• What the exercise asks:
Transcribe every entry word for word, but skip the images.

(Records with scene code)
- - -
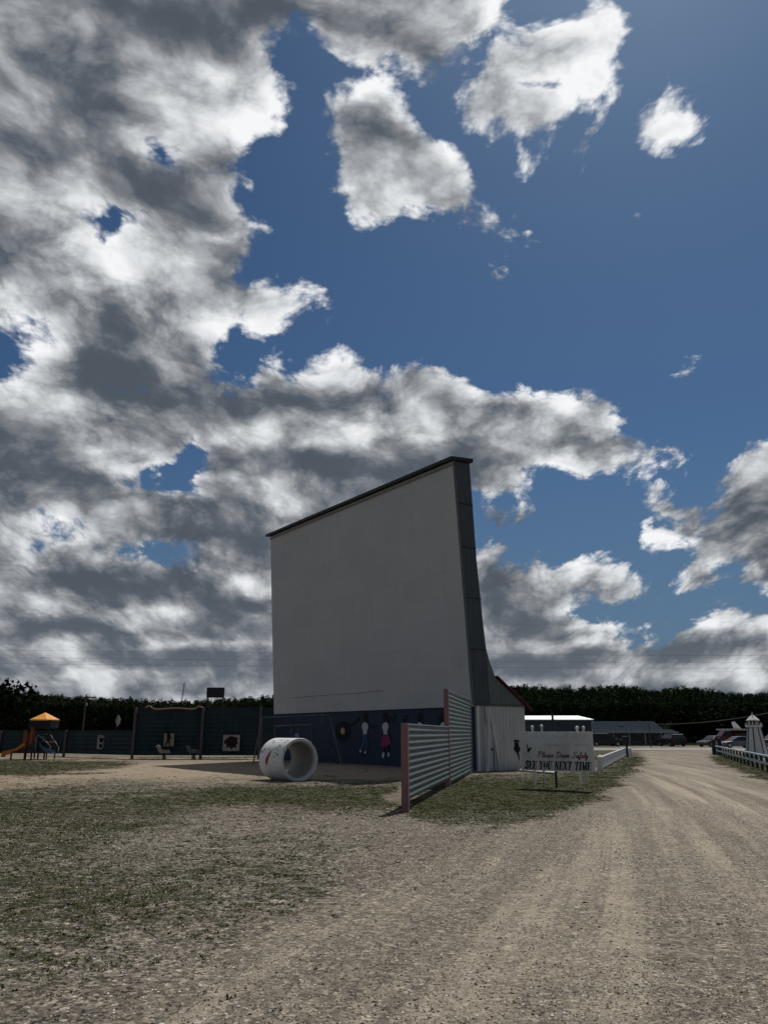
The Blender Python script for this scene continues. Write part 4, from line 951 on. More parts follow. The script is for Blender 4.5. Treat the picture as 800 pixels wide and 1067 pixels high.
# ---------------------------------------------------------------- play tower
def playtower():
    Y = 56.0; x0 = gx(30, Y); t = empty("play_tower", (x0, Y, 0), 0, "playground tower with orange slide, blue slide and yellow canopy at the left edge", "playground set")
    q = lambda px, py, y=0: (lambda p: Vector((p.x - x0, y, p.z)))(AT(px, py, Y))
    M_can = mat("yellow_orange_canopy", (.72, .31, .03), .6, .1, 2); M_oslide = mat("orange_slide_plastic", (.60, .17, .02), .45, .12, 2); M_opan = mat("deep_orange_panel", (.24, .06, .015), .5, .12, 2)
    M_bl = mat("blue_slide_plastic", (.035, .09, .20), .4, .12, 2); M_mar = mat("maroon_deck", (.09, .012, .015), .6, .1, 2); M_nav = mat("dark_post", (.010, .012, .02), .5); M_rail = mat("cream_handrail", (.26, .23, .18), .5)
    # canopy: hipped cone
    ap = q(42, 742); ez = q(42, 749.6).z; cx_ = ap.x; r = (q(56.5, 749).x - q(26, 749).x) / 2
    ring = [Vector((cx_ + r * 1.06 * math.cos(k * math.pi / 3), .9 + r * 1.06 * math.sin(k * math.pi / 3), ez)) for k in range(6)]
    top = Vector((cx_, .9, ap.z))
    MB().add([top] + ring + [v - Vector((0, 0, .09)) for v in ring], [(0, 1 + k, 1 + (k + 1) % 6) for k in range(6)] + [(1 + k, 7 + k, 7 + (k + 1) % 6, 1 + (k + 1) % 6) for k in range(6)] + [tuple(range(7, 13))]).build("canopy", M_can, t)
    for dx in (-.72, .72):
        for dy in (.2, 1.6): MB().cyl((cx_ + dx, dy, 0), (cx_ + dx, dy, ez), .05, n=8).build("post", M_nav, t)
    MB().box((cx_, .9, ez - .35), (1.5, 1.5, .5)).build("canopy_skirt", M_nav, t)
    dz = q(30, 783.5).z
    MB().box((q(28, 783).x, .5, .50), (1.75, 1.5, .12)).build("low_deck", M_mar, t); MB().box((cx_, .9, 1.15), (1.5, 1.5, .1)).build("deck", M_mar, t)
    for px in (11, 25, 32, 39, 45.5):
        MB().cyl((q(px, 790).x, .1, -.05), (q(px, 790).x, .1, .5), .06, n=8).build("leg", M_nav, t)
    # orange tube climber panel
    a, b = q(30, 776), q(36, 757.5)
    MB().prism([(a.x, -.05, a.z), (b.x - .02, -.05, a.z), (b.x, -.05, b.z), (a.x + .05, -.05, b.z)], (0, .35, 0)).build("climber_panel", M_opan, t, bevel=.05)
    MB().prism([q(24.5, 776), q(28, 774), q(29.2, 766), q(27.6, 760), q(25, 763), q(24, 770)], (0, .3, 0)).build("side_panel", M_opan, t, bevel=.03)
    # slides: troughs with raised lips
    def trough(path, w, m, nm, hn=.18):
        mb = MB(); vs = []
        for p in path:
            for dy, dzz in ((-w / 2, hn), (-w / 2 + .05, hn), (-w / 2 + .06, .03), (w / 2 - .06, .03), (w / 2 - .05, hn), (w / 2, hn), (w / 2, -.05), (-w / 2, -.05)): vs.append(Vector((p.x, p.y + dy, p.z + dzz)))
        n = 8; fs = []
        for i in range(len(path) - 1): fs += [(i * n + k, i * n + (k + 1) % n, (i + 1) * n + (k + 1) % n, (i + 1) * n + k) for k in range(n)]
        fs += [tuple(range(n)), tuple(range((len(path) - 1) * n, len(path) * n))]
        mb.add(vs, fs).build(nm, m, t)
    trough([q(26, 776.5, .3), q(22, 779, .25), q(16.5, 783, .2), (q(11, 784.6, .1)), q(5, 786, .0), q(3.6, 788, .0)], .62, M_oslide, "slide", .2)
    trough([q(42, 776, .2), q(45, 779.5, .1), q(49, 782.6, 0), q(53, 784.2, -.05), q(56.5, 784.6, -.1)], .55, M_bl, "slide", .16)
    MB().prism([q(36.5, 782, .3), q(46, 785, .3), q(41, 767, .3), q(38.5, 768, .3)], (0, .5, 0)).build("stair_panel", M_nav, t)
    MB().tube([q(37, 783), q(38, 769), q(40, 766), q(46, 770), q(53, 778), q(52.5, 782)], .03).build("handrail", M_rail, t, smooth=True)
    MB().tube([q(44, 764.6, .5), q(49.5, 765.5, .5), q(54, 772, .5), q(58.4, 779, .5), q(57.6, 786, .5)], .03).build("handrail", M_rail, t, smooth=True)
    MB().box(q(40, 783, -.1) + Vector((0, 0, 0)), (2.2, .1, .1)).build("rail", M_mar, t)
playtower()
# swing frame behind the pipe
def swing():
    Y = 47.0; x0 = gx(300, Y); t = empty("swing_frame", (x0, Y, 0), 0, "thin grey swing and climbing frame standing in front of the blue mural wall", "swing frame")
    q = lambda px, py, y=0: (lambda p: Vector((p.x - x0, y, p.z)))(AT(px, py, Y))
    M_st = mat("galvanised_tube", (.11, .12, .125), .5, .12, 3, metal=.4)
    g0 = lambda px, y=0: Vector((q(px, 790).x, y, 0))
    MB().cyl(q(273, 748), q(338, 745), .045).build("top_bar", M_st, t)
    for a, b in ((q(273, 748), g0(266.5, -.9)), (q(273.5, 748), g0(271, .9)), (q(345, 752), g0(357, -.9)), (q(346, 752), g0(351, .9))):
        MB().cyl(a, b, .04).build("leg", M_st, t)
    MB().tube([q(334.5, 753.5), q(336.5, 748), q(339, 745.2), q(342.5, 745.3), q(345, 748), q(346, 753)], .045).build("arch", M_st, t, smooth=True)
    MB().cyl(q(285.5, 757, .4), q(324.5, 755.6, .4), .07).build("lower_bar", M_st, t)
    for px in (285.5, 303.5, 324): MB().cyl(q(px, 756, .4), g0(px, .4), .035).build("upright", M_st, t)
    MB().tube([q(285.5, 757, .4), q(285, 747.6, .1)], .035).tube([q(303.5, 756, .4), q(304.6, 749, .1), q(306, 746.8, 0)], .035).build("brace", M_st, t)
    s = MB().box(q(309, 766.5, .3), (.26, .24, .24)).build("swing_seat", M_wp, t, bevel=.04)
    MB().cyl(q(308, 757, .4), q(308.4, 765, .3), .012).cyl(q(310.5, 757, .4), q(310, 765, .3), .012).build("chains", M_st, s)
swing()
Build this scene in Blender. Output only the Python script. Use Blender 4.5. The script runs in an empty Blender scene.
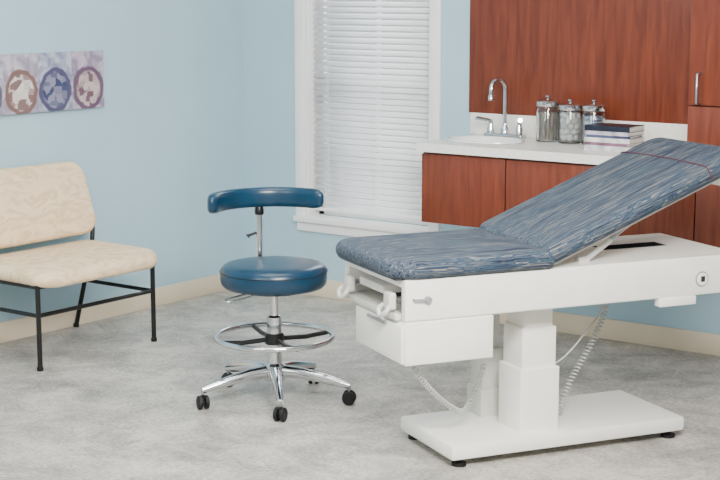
- - -
• Expected output:
The Blender Python script for this scene continues. Write part 4, from line 951 on. More parts follow. The script is for Blender 4.5. Treat the picture as 800 pixels wide and 1067 pixels high.
# ---------------------------------------------------------------- play tower
def playtower():
    Y = 56.0; x0 = gx(30, Y); t = empty("play_tower", (x0, Y, 0), 0, "playground tower with orange slide, blue slide and yellow canopy at the left edge", "playground set")
    q = lambda px, py, y=0: (lambda p: Vector((p.x - x0, y, p.z)))(AT(px, py, Y))
    M_can = mat("yellow_orange_canopy", (.72, .31, .03), .6, .1, 2); M_oslide = mat("orange_slide_plastic", (.60, .17, .02), .45, .12, 2); M_opan = mat("deep_orange_panel", (.24, .06, .015), .5, .12, 2)
    M_bl = mat("blue_slide_plastic", (.035, .09, .20), .4, .12, 2); M_mar = mat("maroon_deck", (.09, .012, .015), .6, .1, 2); M_nav = mat("dark_post", (.010, .012, .02), .5); M_rail = mat("cream_handrail", (.26, .23, .18), .5)
    # canopy: hipped cone
    ap = q(42, 742); ez = q(42, 749.6).z; cx_ = ap.x; r = (q(56.5, 749).x - q(26, 749).x) / 2
    ring = [Vector((cx_ + r * 1.06 * math.cos(k * math.pi / 3), .9 + r * 1.06 * math.sin(k * math.pi / 3), ez)) for k in range(6)]
    top = Vector((cx_, .9, ap.z))
    MB().add([top] + ring + [v - Vector((0, 0, .09)) for v in ring], [(0, 1 + k, 1 + (k + 1) % 6) for k in range(6)] + [(1 + k, 7 + k, 7 + (k + 1) % 6, 1 + (k + 1) % 6) for k in range(6)] + [tuple(range(7, 13))]).build("canopy", M_can, t)
    for dx in (-.72, .72):
        for dy in (.2, 1.6): MB().cyl((cx_ + dx, dy, 0), (cx_ + dx, dy, ez), .05, n=8).build("post", M_nav, t)
    MB().box((cx_, .9, ez - .35), (1.5, 1.5, .5)).build("canopy_skirt", M_nav, t)
    dz = q(30, 783.5).z
    MB().box((q(28, 783).x, .5, .50), (1.75, 1.5, .12)).build("low_deck", M_mar, t); MB().box((cx_, .9, 1.15), (1.5, 1.5, .1)).build("deck", M_mar, t)
    for px in (11, 25, 32, 39, 45.5):
        MB().cyl((q(px, 790).x, .1, -.05), (q(px, 790).x, .1, .5), .06, n=8).build("leg", M_nav, t)
    # orange tube climber panel
    a, b = q(30, 776), q(36, 757.5)
    MB().prism([(a.x, -.05, a.z), (b.x - .02, -.05, a.z), (b.x, -.05, b.z), (a.x + .05, -.05, b.z)], (0, .35, 0)).build("climber_panel", M_opan, t, bevel=.05)
    MB().prism([q(24.5, 776), q(28, 774), q(29.2, 766), q(27.6, 760), q(25, 763), q(24, 770)], (0, .3, 0)).build("side_panel", M_opan, t, bevel=.03)
    # slides: troughs with raised lips
    def trough(path, w, m, nm, hn=.18):
        mb = MB(); vs = []
        for p in path:
            for dy, dzz in ((-w / 2, hn), (-w / 2 + .05, hn), (-w / 2 + .06, .03), (w / 2 - .06, .03), (w / 2 - .05, hn), (w / 2, hn), (w / 2, -.05), (-w / 2, -.05)): vs.append(Vector((p.x, p.y + dy, p.z + dzz)))
        n = 8; fs = []
        for i in range(len(path) - 1): fs += [(i * n + k, i * n + (k + 1) % n, (i + 1) * n + (k + 1) % n, (i + 1) * n + k) for k in range(n)]
        fs += [tuple(range(n)), tuple(range((len(path) - 1) * n, len(path) * n))]
        mb.add(vs, fs).build(nm, m, t)
    trough([q(26, 776.5, .3), q(22, 779, .25), q(16.5, 783, .2), (q(11, 784.6, .1)), q(5, 786, .0), q(3.6, 788, .0)], .62, M_oslide, "slide", .2)
    trough([q(42, 776, .2), q(45, 779.5, .1), q(49, 782.6, 0), q(53, 784.2, -.05), q(56.5, 784.6, -.1)], .55, M_bl, "slide", .16)
    MB().prism([q(36.5, 782, .3), q(46, 785, .3), q(41, 767, .3), q(38.5, 768, .3)], (0, .5, 0)).build("stair_panel", M_nav, t)
    MB().tube([q(37, 783), q(38, 769), q(40, 766), q(46, 770), q(53, 778), q(52.5, 782)], .03).build("handrail", M_rail, t, smooth=True)
    MB().tube([q(44, 764.6, .5), q(49.5, 765.5, .5), q(54, 772, .5), q(58.4, 779, .5), q(57.6, 786, .5)], .03).build("handrail", M_rail, t, smooth=True)
    MB().box(q(40, 783, -.1) + Vector((0, 0, 0)), (2.2, .1, .1)).build("rail", M_mar, t)
playtower()
# swing frame behind the pipe
def swing():
    Y = 47.0; x0 = gx(300, Y); t = empty("swing_frame", (x0, Y, 0), 0, "thin grey swing and climbing frame standing in front of the blue mural wall", "swing frame")
    q = lambda px, py, y=0: (lambda p: Vector((p.x - x0, y, p.z)))(AT(px, py, Y))
    M_st = mat("galvanised_tube", (.11, .12, .125), .5, .12, 3, metal=.4)
    g0 = lambda px, y=0: Vector((q(px, 790).x, y, 0))
    MB().cyl(q(273, 748), q(338, 745), .045).build("top_bar", M_st, t)
    for a, b in ((q(273, 748), g0(266.5, -.9)), (q(273.5, 748), g0(271, .9)), (q(345, 752), g0(357, -.9)), (q(346, 752), g0(351, .9))):
        MB().cyl(a, b, .04).build("leg", M_st, t)
    MB().tube([q(334.5, 753.5), q(336.5, 748), q(339, 745.2), q(342.5, 745.3), q(345, 748), q(346, 753)], .045).build("arch", M_st, t, smooth=True)
    MB().cyl(q(285.5, 757, .4), q(324.5, 755.6, .4), .07).build("lower_bar", M_st, t)
    for px in (285.5, 303.5, 324): MB().cyl(q(px, 756, .4), g0(px, .4), .035).build("upright", M_st, t)
    MB().tube([q(285.5, 757, .4), q(285, 747.6, .1)], .035).tube([q(303.5, 756, .4), q(304.6, 749, .1), q(306, 746.8, 0)], .035).build("brace", M_st, t)
    s = MB().box(q(309, 766.5, .3), (.26, .24, .24)).build("swing_seat", M_wp, t, bevel=.04)
    MB().cyl(q(308, 757, .4), q(308.4, 765, .3), .012).cyl(q(310.5, 757, .4), q(310, 765, .3), .012).build("chains", M_st, s)
swing()
Build this scene in Blender. Output only the Python script. Use Blender 4.5. The script runs in an empty Blender scene.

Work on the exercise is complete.